Opinion
February 8, 1971
Richard J. Wisniewski for claimant.
Louis J. Lefkowitz, Attorney-General ( Joshua J. Effron of counsel), for defendant.
Claimant alleges that he was injured as the result of the defendant's negligence while claimant was using a chair lift at the Belleayre Mountain Ski Center. The claim has been placed upon the calendar of the Albany District for trial in such district (Rules of the Court of Claims, rule 2; 22 NYCRR 1200.2).
The claimant has moved to take the deposition before trial of a witness on the ground that the witness resides at a distance over 100 miles from the place of trial.
The witness, alleged to be an eyewitness and hence potentially a most crucial witness, resides in Flushing, New York, well over 100 miles from Albany.
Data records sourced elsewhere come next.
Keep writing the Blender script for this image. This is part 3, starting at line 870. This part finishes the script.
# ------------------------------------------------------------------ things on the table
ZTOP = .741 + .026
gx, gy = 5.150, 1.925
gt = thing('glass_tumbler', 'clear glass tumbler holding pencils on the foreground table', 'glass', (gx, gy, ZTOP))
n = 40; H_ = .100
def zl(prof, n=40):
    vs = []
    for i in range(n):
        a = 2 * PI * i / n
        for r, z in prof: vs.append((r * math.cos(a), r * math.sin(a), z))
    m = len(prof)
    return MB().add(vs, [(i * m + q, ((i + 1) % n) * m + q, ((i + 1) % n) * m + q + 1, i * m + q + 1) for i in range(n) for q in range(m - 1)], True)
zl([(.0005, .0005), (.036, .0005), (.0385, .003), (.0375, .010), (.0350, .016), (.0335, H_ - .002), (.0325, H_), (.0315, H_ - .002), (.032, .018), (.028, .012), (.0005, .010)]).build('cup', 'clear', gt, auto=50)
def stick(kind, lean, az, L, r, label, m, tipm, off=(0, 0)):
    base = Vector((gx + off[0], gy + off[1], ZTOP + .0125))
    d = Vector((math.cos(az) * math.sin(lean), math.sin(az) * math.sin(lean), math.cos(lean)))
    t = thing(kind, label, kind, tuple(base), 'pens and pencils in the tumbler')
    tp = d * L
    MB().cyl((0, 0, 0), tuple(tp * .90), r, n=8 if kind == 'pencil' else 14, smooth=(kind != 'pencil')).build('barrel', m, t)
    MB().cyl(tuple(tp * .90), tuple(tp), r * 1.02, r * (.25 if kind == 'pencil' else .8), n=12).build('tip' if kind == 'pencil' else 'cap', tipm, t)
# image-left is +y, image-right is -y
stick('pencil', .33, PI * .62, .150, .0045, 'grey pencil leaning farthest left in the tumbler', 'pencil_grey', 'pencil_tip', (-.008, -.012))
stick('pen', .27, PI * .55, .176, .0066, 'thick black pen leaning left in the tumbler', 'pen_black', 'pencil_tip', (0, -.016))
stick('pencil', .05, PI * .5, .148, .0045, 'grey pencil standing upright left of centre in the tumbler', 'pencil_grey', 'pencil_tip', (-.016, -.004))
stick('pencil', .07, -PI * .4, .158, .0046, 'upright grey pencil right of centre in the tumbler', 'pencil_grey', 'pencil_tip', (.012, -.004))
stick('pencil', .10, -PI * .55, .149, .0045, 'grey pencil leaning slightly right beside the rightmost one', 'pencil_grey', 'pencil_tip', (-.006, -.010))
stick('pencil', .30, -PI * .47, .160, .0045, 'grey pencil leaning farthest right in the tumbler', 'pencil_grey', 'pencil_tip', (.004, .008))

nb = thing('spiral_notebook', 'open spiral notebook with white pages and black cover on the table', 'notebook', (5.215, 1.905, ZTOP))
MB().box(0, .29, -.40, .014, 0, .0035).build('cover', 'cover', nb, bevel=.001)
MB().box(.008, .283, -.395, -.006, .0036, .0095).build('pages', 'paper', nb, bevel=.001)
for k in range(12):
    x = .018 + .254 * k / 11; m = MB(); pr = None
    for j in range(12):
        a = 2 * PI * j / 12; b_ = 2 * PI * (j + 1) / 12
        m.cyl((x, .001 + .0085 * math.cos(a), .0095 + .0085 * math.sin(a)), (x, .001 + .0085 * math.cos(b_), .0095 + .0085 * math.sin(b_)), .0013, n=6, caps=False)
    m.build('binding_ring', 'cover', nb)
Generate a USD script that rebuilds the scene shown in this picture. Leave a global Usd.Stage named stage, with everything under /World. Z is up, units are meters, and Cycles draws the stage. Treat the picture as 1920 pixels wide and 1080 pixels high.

Thus, it would appear that the requirements of CPLR 3101 (subd. [a], par. [3]) have been met. The use of a deposition upon the trial, however, presents many problems. (See Discovery: Use of Part of Deposition, N.Y.L.J., Feb. 4, 1971, p. 4, col. 4.) The lack of personal appearance of the witness, potentially as crucial as the one with whom this motion is concerned, would deprive the Trial Judge of the opportunity to observe such witness' demeanor and his method of answering and also would deny to the Trial Judge the opportunity to question such witness and thus to form a well-grounded opinion as to the weight to be accorded the testimony of such witness.
For such reasons, because of the potentially crucial role which the testimony of such witness might play in the decision which the Trial Judge will have to make, for the orderly conduct of the trial and fully to enable the Trial Judge to do justice, the court in its discretion, denies the motion to take the deposition of the witness Dr. Janusz E. Bartos ( Kaufman v. State of New York, 286 App. Div. 912). The testimony of the witness is available at the trial by way of a subpoena (CPLR 2302 et seq).